Esto, en un sistema que se basa en la manipulación como táctica, me
da mucha rabia. Pero sobre todo, me anima más aún al ejercicio de
reflexionar, como acto de rebeldía.
Por eso, la actitud crítica, la invitación al debate, los foros,
los dilemas, las ganas de preguntarse si lo que que se hace es lo
correcto o qué debería hacerse, son actitudes que me resultan
profundamente atractivas y revolucionarias.
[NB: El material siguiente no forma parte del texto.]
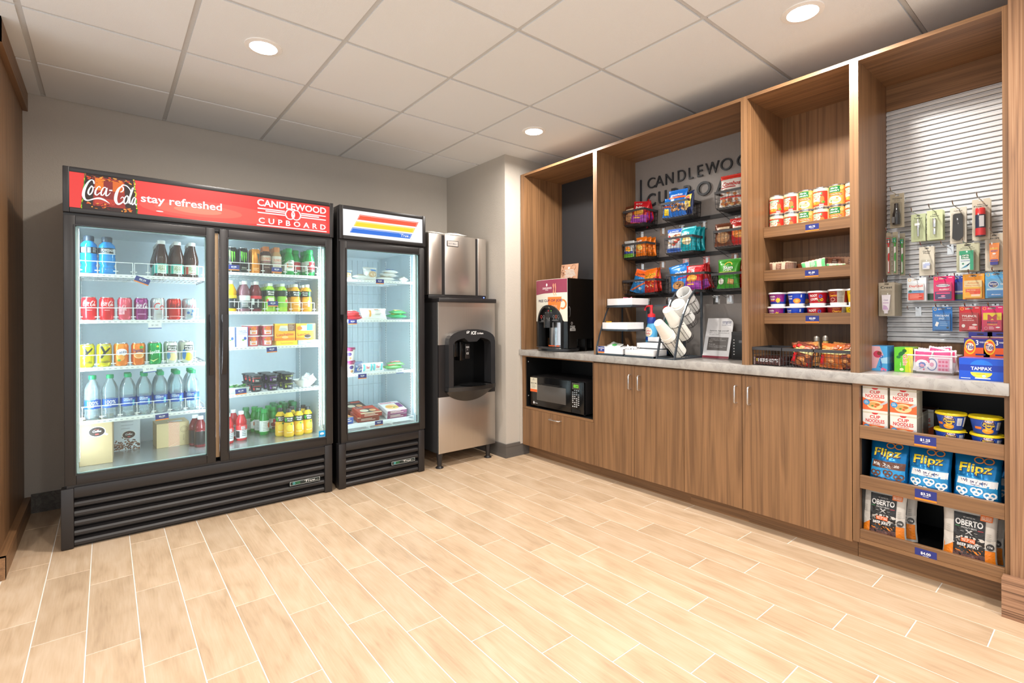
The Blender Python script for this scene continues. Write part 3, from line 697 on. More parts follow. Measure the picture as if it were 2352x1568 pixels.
TEA = [(.030, 0), (.0345, .005), (.0345, .012), (.033, .016), (.033, .075), (.0345, .08), (.036, .098), (.033, .12), (.025, .150), (.019, .175), (.017, .190)]
WATER = [(.028, 0), (.0345, .006), (.036, .02), (.0335, .035), (.0355, .05), (.0345, .056), (.0345, .105), (.0355, .11), (.0345, .125), (.036, .14), (.0335, .165), (.025, .190), (.0145, .208), (.013, .217)]
DUNK = [(.025, 0), (.0295, .005), (.0295, .115), (.026, .130), (.021, .140), (.019, .148)]
MILK = [(.026, 0), (.031, .006), (.0315, .095), (.0295, .115), (.022, .135), (.0185, .145), (.018, .153)]
VIT = [(.028, 0), (.033, .005), (.0335, .10), (.031, .105), (.0335, .112), (.032, .13), (.022, .155), (.015, .168), (.0145, .174)]
JUI = [(.026, 0), (.032, .006), (.0325, .06), (.0285, .10), (.0315, .125), (.0305, .14), (.022, .155), (.0155, .163), (.015, .168)]
BOT = {
 'sport': lambda: bottle(SPORT, G('1389d6'), '2a3540', .026, .0235, ((.108, .142, '15181c', seq(rc(-.05, .0, .05, .12, 'dfe7ee'), tx('POWERADE', .056, .62, .014, W, .004), tx('ZERO', .03, .28, .007, 'dfe7ee', -.006), rc(.03, .1, .045, .9, 'cdd8e0'))), (.03, .034, '0c6fb4', None))),
 'sport2': lambda: bottle(SPORT, G('1389d6'), '2a3540', .026, .0235, ((.108, .142, '15181c', seq(rc(-.036, .1, -.022, .9, 'e9eef2'), rc(-.008, .08, .006, .92, '7f8d98'), pr_lines('c8d3db', 5, .02, .024))),)),
 'tea': lambda: bottle(TEA, G('3a1c0e', .1), 'f0eeea', .019, .0195, ((.018, .073, 'e6efe4', seq(rc(-.04, .0, -.024, 1, '35c0ae'), rc(.026, .0, .04, 1, '39bda9'), tx('GOLD', .034, .78, .016, '9fae6c', 0), tx('PEAK', .036, .46, .016, '8fa05c', 0), rc(-.018, .16, .018, .2, '5fb7a4'), rc(-.04, .92, .04, 1, '35c0ae'))),)),
 'tea3': lambda: bottle(TEA, G('33180d', .1), 'f0eeea', .019, .0195, ((.018, .073, 'e3e2d6', seq(rc(-.04, .0, -.022, .8, 'c6452f'), rc(.024, .0, .04, 1, '5a9a6c'), tx('GOLD', .034, .78, .016, '9fae6c', 0), tx('PEAK', .036, .46, .016, '8fa05c', 0), rc(-.018, .06, .018, .12, 'b4583c'))),)),
 'water': lambda: bottle(WATER, PET, '11955a', .019, .0165, ((.057, .104, '1d55b8', seq(rc(-.05, .86, .05, 1, '1a3f9c'), tx('DASANI', .04, .80, .009, W, -.004), tx('PURIFIED WATER', .04, .60, .004, 'dbe8f4', -.004), pr_lines('9fc0e8', 3, .03, -.008), rc(.018, .05, .03, .7, '6fc0d0'))),)),
 'water100': lambda: bottle(WATER, PET, '11955a', .019, .0165, ((.057, .104, '1d55b8', seq(tx('100%', .05, .66, .02, W, .0), tx('RECYCLED BOTTLE', .05, .36, .0055, W, 0), tx('CAP AND LABEL', .03, .22, .004, W, -.01))),)),
 'mocha': lambda: bottle(DUNK, G('4a2c20', .15), 'e07f3a', .029, .0205, ((.03, .118, '8a6f5c', seq(rc(-.045, .6, .045, .98, 'd9c7b4'), tx('DUNKIN', .05, .76, .018, 'e86a24', .0), tx('ICED COFFEE', .04, .56, .007, 'c21f6a'), rc(-.045, .0, .045, .3, '4a2a20'), tx('mocha', .03, .14, .007, 'e0c8b0'))),)),
 'vanilla': lambda: bottle(DUNK, G('c79a68', .2), 'd98a4e', .029, .0205, ((.012, .118, 'd8cbb8', seq(rc(-.045, .62, .045, .98, 'e8ddd0'), tx('DUNKIN', .05, .74, .018, 'e86a24', .0), tx('ICED COFFEE', .04, .54, .007, 'c21f6a'), rc(-.045, .0, .045, .3, 'bf9a6a'))),)),
 'milk': lambda: bottle(MILK, M('12923a', .25), '17a046', .024, .021, ((.018, .098, 'f4f4ee', seq(lambda P, a, b: P.poly([(-.05, b - .006), (-.05, b - .03), (-.02, b - .012), (.0, b), (-.03, b + .002)], '12923a'), rc(-.022, .38, .016, .70, 'e0702a'), tx('MILK', .03, .54, .012, W), rc(-.05, .0, .05, .1, '12923a'), pr_lines('9aa89a', 3, .03, .0))),)),
 'milkred': lambda: bottle(MILK, M('12923a', .25), '17a046', .024, .021, ((.018, .098, 'd8dcd2', seq(rc(-.012, .3, .045, .95, 'c3262a'), tx('MILK', .03, .62, .014, W, .014), rc(-.05, .0, .05, .14, '12923a'), el(-.014, .5, .012, .014, '7a2a22'), rc(-.02, .05, .01, .28, '5b3b30'))),)),
 'milkplain': lambda: bottle(MILK, M('118a38', .25), '17a046', .024, .021, ((.018, .098, 'eef0ea', seq(pr_lines('a8aca4', 6, .036, 0), rc(-.05, .0, .05, .08, '12923a'), el(.024, .6, .012, .02, 'e2602a'))),)),
 'dimmilk': lambda: bottle(MILK, M('2f7d4c', .3), '3f9460', .024, .021, ((.02, .10, 'b9bfb4', seq(pr_lines('8a8f86', 6, .036, 0))),)),
 'vitY': lambda: bottle(VIT, G('f2b90f', .12), 'f0f0ee', .019, .0165, ((.018, .10, '1e2226', seq(rc(-.05, .78, .05, 1.0, 'f7d72a'), pr_lines('d9dde0', 5, .02, -.018), tx('vitamin', .05, .4, .009, W, .022, .03, PI / 2))),)),
 'vitC': lambda: bottle(VIT, G('7f5560', .12), 'f2f2f0', .019, .0165, ((.018, .10, 'e6eaec', seq(rc(-.05, .0, .05, .6, '40474c'), pr_lines('e8ecee', 7, .042, 0), tx('zero', .016, .1, .008, W, .026))),)),
 'vitR': lambda: bottle(VIT, G('6c2026', .12), 'f0f0ee', .019, .0165, ((.018, .10, '17191b', seq(rc(-.05, .76, .05, 1.0, 'd5333a'), rc(-.026, .3, -.006, .78, 'e4e6e6'), tx('vitamin', .05, .4, .01, W, .014, .03, PI / 2))),)),
 'vitred': lambda: bottle(VIT, G('b3242c', .12), 'f0eeee', .019, .0165, ((.018, .10, 'e8ebec', seq(rc(-.05, .66, .05, 1.0, 'e23a3e'), rc(-.01, .68, .014, .95, 'f4dede'), rc(-.045, .05, -.018, .6, '222528'), pr_lines('74797c', 6, .03, .01))),)),
 'applej': lambda: bottle(JUI, G('a8d13a', .14), 'dfe4dc', .017, .0165, ((.10, .138, '20321e', seq(tx('Minute', .04, .72, .011, W), tx('Maid', .034, .34, .011, W), rc(-.05, 1.0, .05, 1.12, '3a9a2c'))), (.03, .096, '8cc63a', seq(rc(-.02, .45, .018, .92, 'e7f0c0'), tx('Apple', .03, .2, .010, 'f4f8e0'), el(-.022, .6, .008, .012, 'd8442a'))))),
 'orangej': lambda: bottle(JUI, G('f2a81e', .14), 'e6e2d8', .017, .0165, ((.10, .138, '1c241c', seq(tx('Minute', .04, .72, .011, W), tx('Maid', .034, .34, .011, W), el(.03, .5, .006, .012, '2fae4a'))), (.012, .096, 'f3a21c', seq(el(0, .72, .018, .016, 'fbc23c'), tx('Orange', .034, .42, .010, 'fff3d8'), rc(.02, .25, .034, .75, 'e9e2cc'), rc(-.02, .1, .02, .14, 'f7cf7a'))))),
 'yellowj': lambda: bottle(JUI, G('eec62a', .14), '2c2d2e', .02, .0165, ((.10, .138, '242a20', seq(tx('Minute', .036, .72, .011, W), tx('Maid', .03, .34, .011, W), el(-.028, .5, .009, .014, '4aa83a'))), (.012, .096, 'f0b92a', seq(el(0, .62, .02, .022, 'f8d84a'), tx('lemonade', .036, .26, .009, 'fff6d0'), el(.012, .9, .007, .006, '4f9a34'), rc(.022, .3, .034, .8, 'ece4b8'))))),
}
BUILD['bottle'] = lambda k: BOT[k]()
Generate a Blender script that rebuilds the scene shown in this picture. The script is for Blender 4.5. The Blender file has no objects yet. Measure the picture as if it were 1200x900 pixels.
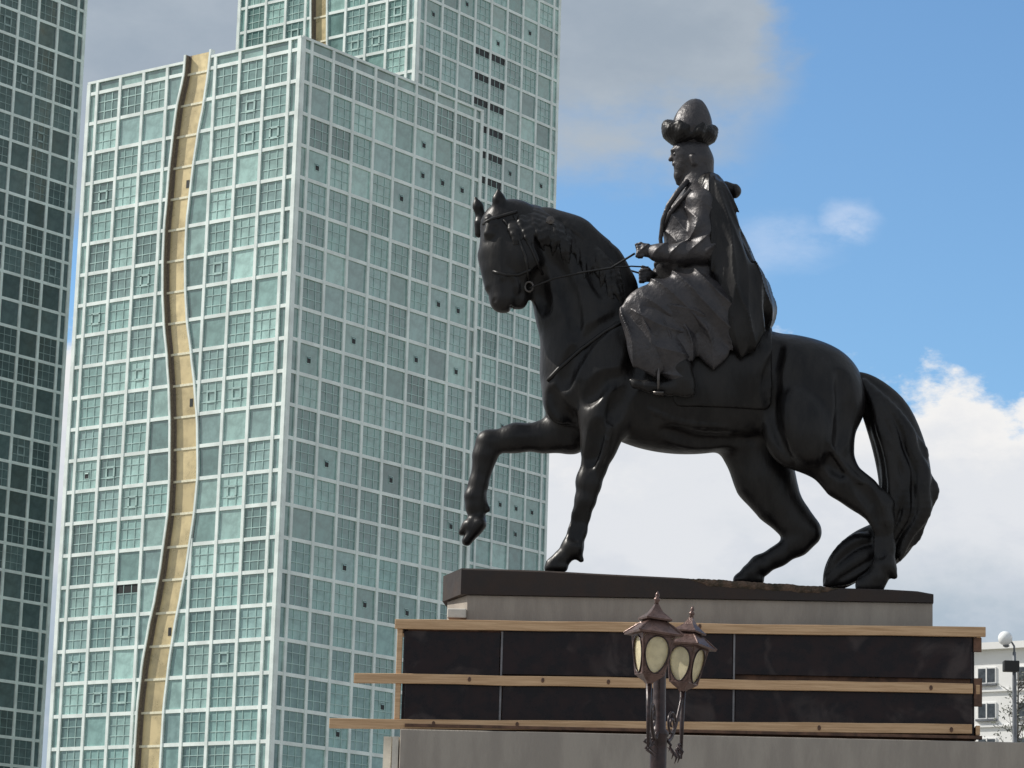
import bpy, bmesh, math, random
import numpy as np
from mathutils import Vector, Matrix
random.seed(7)
np.random.seed(7)
SC = bpy.context.scene
COL = SC.collection
EYE = 1.6

# ------------------------------------------------------------------ camera
FPX, PITCH, ROLL = 3514.7, 0.204972, 0.0295266          # focal length in 1200-px units
def cam_axes():
    F = np.array([0, math.cos(PITCH), math.sin(PITCH)]); R = np.array([1., 0, 0]); U = np.cross(R, F)
    c, s = math.cos(ROLL), math.sin(ROLL)
    return F, c*R + s*U, -s*R + c*U
F_, R_, U_ = cam_axes()
cd = bpy.data.cameras.new('camera'); cam = bpy.data.objects.new('camera', cd); COL.objects.link(cam)
M = Matrix(((R_[0], U_[0], -F_[0], 0), (R_[1], U_[1], -F_[1], 0), (R_[2], U_[2], -F_[2], EYE), (0, 0, 0, 1)))
cam.matrix_world = M
cd.sensor_width = 36; cd.lens = FPX*36/1200; cd.clip_start = .5; cd.clip_end = 9000
SC.camera = cam

# ------------------------------------------------------------------ world and sun
SUN_EL = math.radians(42)
SUN_AZ = math.atan2(-0.975, 0.20)                        # compass angle from +Y; the sun stands left, a little behind the statue
sd = Vector((math.sin(SUN_AZ)*math.cos(SUN_EL), math.cos(SUN_AZ)*math.cos(SUN_EL), math.sin(SUN_EL)))
ld = bpy.data.lights.new('sun', 'SUN'); ld.energy = 4.2; ld.angle = math.radians(.5); ld.color = (1, .95, .87)
lo = bpy.data.objects.new('sun', ld); COL.objects.link(lo)
lo.rotation_euler = (-sd).to_track_quat('-Z', 'Y').to_euler(); lo.location = sd*200

W = bpy.data.worlds.new('World'); SC.world = W; W.use_nodes = True
nt = W.node_tree; nt.nodes.clear()
def N(nt_, typ, **kw):
    n = nt_.nodes.new(typ)
    for k, v in kw.items():
        if hasattr(n, k): setattr(n, k, v)
        else: n.inputs[k].default_value = v
    return n
def mth(nt_, op, a, b=None, c=None, clamp=False):
    n = nt_.nodes.new('ShaderNodeMath'); n.operation = op; n.use_clamp = clamp
    for i, v in enumerate((a, b, c)):
        if v is None: continue
        if isinstance(v, (int, float)): n.inputs[i].default_value = v
        else: nt_.links.new(v, n.inputs[i])
    return n.outputs[0]
def mixc(nt_, fac, a, b, blend='MIX'):
    n = nt_.nodes.new('ShaderNodeMix'); n.data_type = 'RGBA'; n.blend_type = blend
    for sock, v in ((n.inputs[0], fac), (n.inputs[6], a), (n.inputs[7], b)):
        if isinstance(v, (int, float)): sock.default_value = v
        elif isinstance(v, tuple): sock.default_value = (*v[:3], 1)
        else: nt_.links.new(v, sock)
    return n.outputs[2]
def sstep(nt_, v, lo_, hi_):
    n = nt_.nodes.new('ShaderNodeMapRange'); n.interpolation_type = 'SMOOTHSTEP'
    n.inputs[1].default_value = lo_; n.inputs[2].default_value = hi_
    nt_.links.new(v, n.inputs[0]); return n.outputs[0]
sky = N(nt, 'ShaderNodeTexSky', sky_type='NISHITA'); sky.sun_disc = False
sky.sun_elevation = SUN_EL; sky.sun_rotation = SUN_AZ
sky.air_density = 1.0; sky.dust_density = .4; sky.ozone_density = 2.5
tc = N(nt, 'ShaderNodeTexCoord'); sep = N(nt, 'ShaderNodeSeparateXYZ'); nt.links.new(tc.outputs['Generated'], sep.inputs[0])
el = mth(nt, 'MULTIPLY', mth(nt, 'ARCSINE', sep.outputs[2]), 57.2958)
az = mth(nt, 'MULTIPLY', mth(nt, 'ARCTAN2', sep.outputs[0], sep.outputs[1]), 57.2958)
def noise(vec, scale, detail, rough=.55, zs=1.0, off=(0, 0, 0)):
    mp = N(nt, 'ShaderNodeMapping'); mp.inputs['Scale'].default_value = (1, 1, zs); mp.inputs['Location'].default_value = off
    nt.links.new(vec, mp.inputs[0])
    n = N(nt, 'ShaderNodeTexNoise'); n.inputs['Scale'].default_value = scale; n.inputs['Detail'].default_value = detail
    n.inputs['Roughness'].default_value = rough; nt.links.new(mp.outputs[0], n.inputs[0]); return n.outputs[0]
n1 = noise(tc.outputs['Generated'], 9, 9, .62, 1.7)
n2 = noise(tc.outputs['Generated'], 3.2, 7, .55, 2.2, (3, 1, 0))
n3 = noise(tc.outputs['Generated'], 34, 6, .6, 2.0, (5, 2, 1))
nn1 = mth(nt, 'MULTIPLY', mth(nt, 'SUBTRACT', n1, .5), 7.5)      # in degrees
nn3 = mth(nt, 'MULTIPLY', mth(nt, 'SUBTRACT', n3, .5), 1.6)
# low bank of cumulus round the horizon: in view its upper limit wanders about 11.6 degrees
far_az = sstep(nt, mth(nt, 'ABSOLUTE', az), 22, 55)  # bank raised higher out of view, added to brighten the tower glass
e_low = mth(nt, 'SUBTRACT', mth(nt, 'ADD', mth(nt, 'ADD', el, mth(nt, 'MULTIPLY', nn1, mth(nt, 'ADD', far_az, 1.0))), nn3), mth(nt, 'MULTIPLY', far_az, 8.0))
low = mth(nt, 'SUBTRACT', 1.0, sstep(nt, e_low, 11.45, 12.1))
# high grey layer: begins about 16.5 degrees, everywhere except where the broad noise opens it
up_lim = mth(nt, 'ADD', mth(nt, 'ADD', el, mth(nt, 'MULTIPLY', nn1, .6)), mth(nt, 'MULTIPLY', mth(nt, 'SUBTRACT', n2, .5), 8))
azcut = mth(nt, 'ADD', sstep(nt, mth(nt, 'ADD', mth(nt, 'ADD', az, mth(nt, 'MULTIPLY', nn1, .35)), mth(nt, 'MULTIPLY', nn3, 1.2)), 4.6, 5.7), 0)
azdrop = mth(nt, 'MULTIPLY', mth(nt, 'MINIMUM', mth(nt, 'ADD', az, 4.0), 0.0), -.35)
up = sstep(nt, mth(nt, 'ADD', mth(nt, 'ADD', up_lim, mth(nt, 'MULTIPLY', nn3, 1.6)), azdrop), 15.2, 17.8)
up = mth(nt, 'MULTIPLY', up, mth(nt, 'SUBTRACT', 1.0, mth(nt, 'MULTIPLY', azcut, sstep(nt, mth(nt, 'SUBTRACT', 40.0, az), 0., 8.))))
# fair weather scatter higher up
top = mth(nt, 'MULTIPLY', sstep(nt, n2, .5, .66), sstep(nt, el, 20, 26))
# thin wisps in the blue
def blob(a0, e0, ra, re, s):
    da = mth(nt, 'DIVIDE', mth(nt, 'SUBTRACT', az, a0), ra); de = mth(nt, 'DIVIDE', mth(nt, 'SUBTRACT', el, e0), re)
    d = mth(nt, 'ADD', mth(nt, 'MULTIPLY', da, da), mth(nt, 'MULTIPLY', de, de))
    d = mth(nt, 'ADD', mth(nt, 'ADD', d, mth(nt, 'MULTIPLY', nn3, 2.2)), mth(nt, 'MULTIPLY', mth(nt, 'SUBTRACT', n4, .5), 2.5))
    return mth(nt, 'MULTIPLY', mth(nt, 'SUBTRACT', 1.0, sstep(nt, d, -.6, 1.8)), s)
n4 = noise(tc.outputs['Generated'], 42, 8, .62, 1.8, (2.3, 7.1, 4.4))
w1 = blob(6.5, 14.95, .55, .4, .5); w2 = blob(5.1, 14.5, 1.1, .6, .32); w3 = blob(9.3, 18.9, 1.4, .6, .3)
wisp = mth(nt, 'MULTIPLY', mth(nt, 'MAXIMUM', w1, w2), sstep(nt, n4, .3, .62))
# colours
skyc = N(nt, 'ShaderNodeVectorMath', operation='SCALE'); nt.links.new(sky.outputs[0], skyc.inputs[0]); skyc.inputs['Scale'].default_value = 1.0
SKY_S = 0.13
tint = mixc(nt, 1.0, skyc.outputs[0], (.80, 1.0, 1.09), 'MULTIPLY')
lowshade = sstep(nt, mth(nt, 'ADD', el, mth(nt, 'MULTIPLY', nn1, .8)), 6.2, 9.4)
lowc = mixc(nt, lowshade, (.37, .45, .53), (.69, .71, .745))
lowc = mixc(nt, mth(nt, 'MULTIPLY', sstep(nt, n3, .48, .66), .35), lowc, (.56, .60, .67))
lowc = mixc(nt, sstep(nt, e_low, 10.2, 11.7), lowc, (.82, .81, .80))
S10 = 1/SKY_S
def sc10(sock):
    v = N(nt, 'ShaderNodeVectorMath', operation='SCALE'); nt.links.new(sock, v.inputs[0]); v.inputs['Scale'].default_value = S10; return v.outputs[0]
upc = mixc(nt, sstep(nt, n1, .35, .65), (.32, .37, .425), (.40, .445, .49))
c = mixc(nt, wisp, tint, sc10(mixc(nt, 0.0, (.72, .76, .86), (0, 0, 0))))
c = mixc(nt, mth(nt, 'MULTIPLY', up, .93), c, sc10(upc))
c = mixc(nt, top, c, sc10(mixc(nt, n1, (.42, .46, .52), (.85, .85, .86))))
c = mixc(nt, low, c, sc10(lowc))
bg = N(nt, 'ShaderNodeBackground', Strength=SKY_S); out = N(nt, 'ShaderNodeOutputWorld')
nt.links.new(c, bg.inputs[0]); nt.links.new(bg.outputs[0], out.inputs[0])
SC.view_settings.view_transform = 'Standard'; SC.view_settings.look = 'None'
SC.view_settings.exposure = .15; SC.view_settings.gamma = 1
SC.cycles.max_bounces = 6; SC.cycles.caustics_reflective = False; SC.cycles.caustics_refractive = False

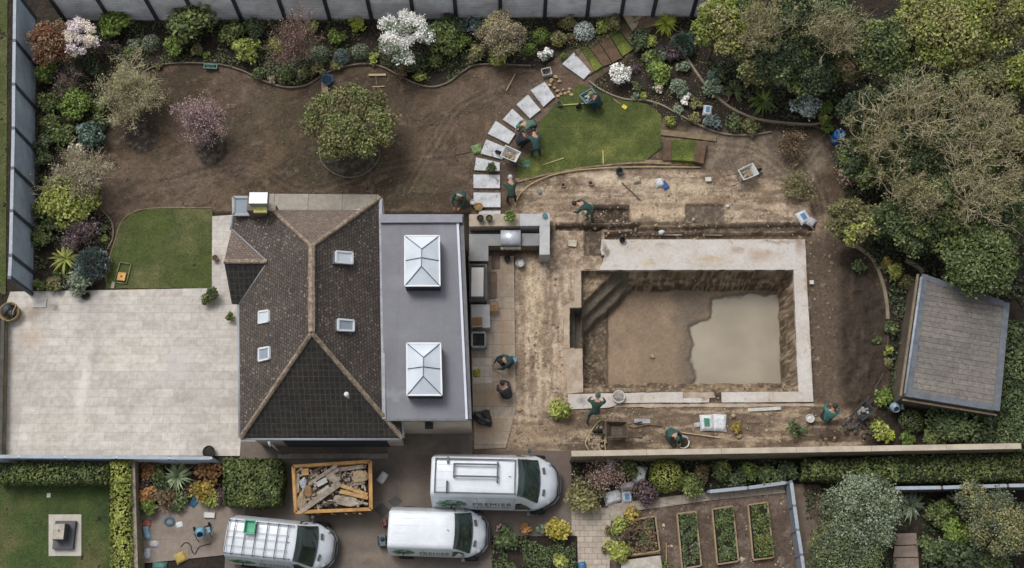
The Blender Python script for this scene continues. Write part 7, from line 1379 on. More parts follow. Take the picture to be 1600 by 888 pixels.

A quien combine esta actitud inteligente con valores compatibles
con los míos, estoy dispuesta a darle el poder, con su
correspondiente responsabilidad, para tomar las decisiones que
afectan a la sociedad de la que formo parte: el mundo.
2 comentarios:
Todos deberíamos ganar con los debates. Lo único que hemos ganado en este último, es que no teníamos ganas de escucharles. No porque fueran un hombre y una mujer, si no porque no tenian nada para contarnos. Sí tenia la radio encendida al terminar el debate, y me dio mas tristeza la rápida intervención de los partidos para anunciar que habían ganado claramente el debate.
A mi también me seduce el intelecto, suelo respetarlo aun no estando de acuerdo. Me obliga a reformular mis creencias, y a actualizarlas.
Ayer escuché una frase del cierre de campaña de Rubalcaba y lo unico que tenía para ofrecerle a un continente era el machismo de su adversario.
Sí, tristeza es una buena definición.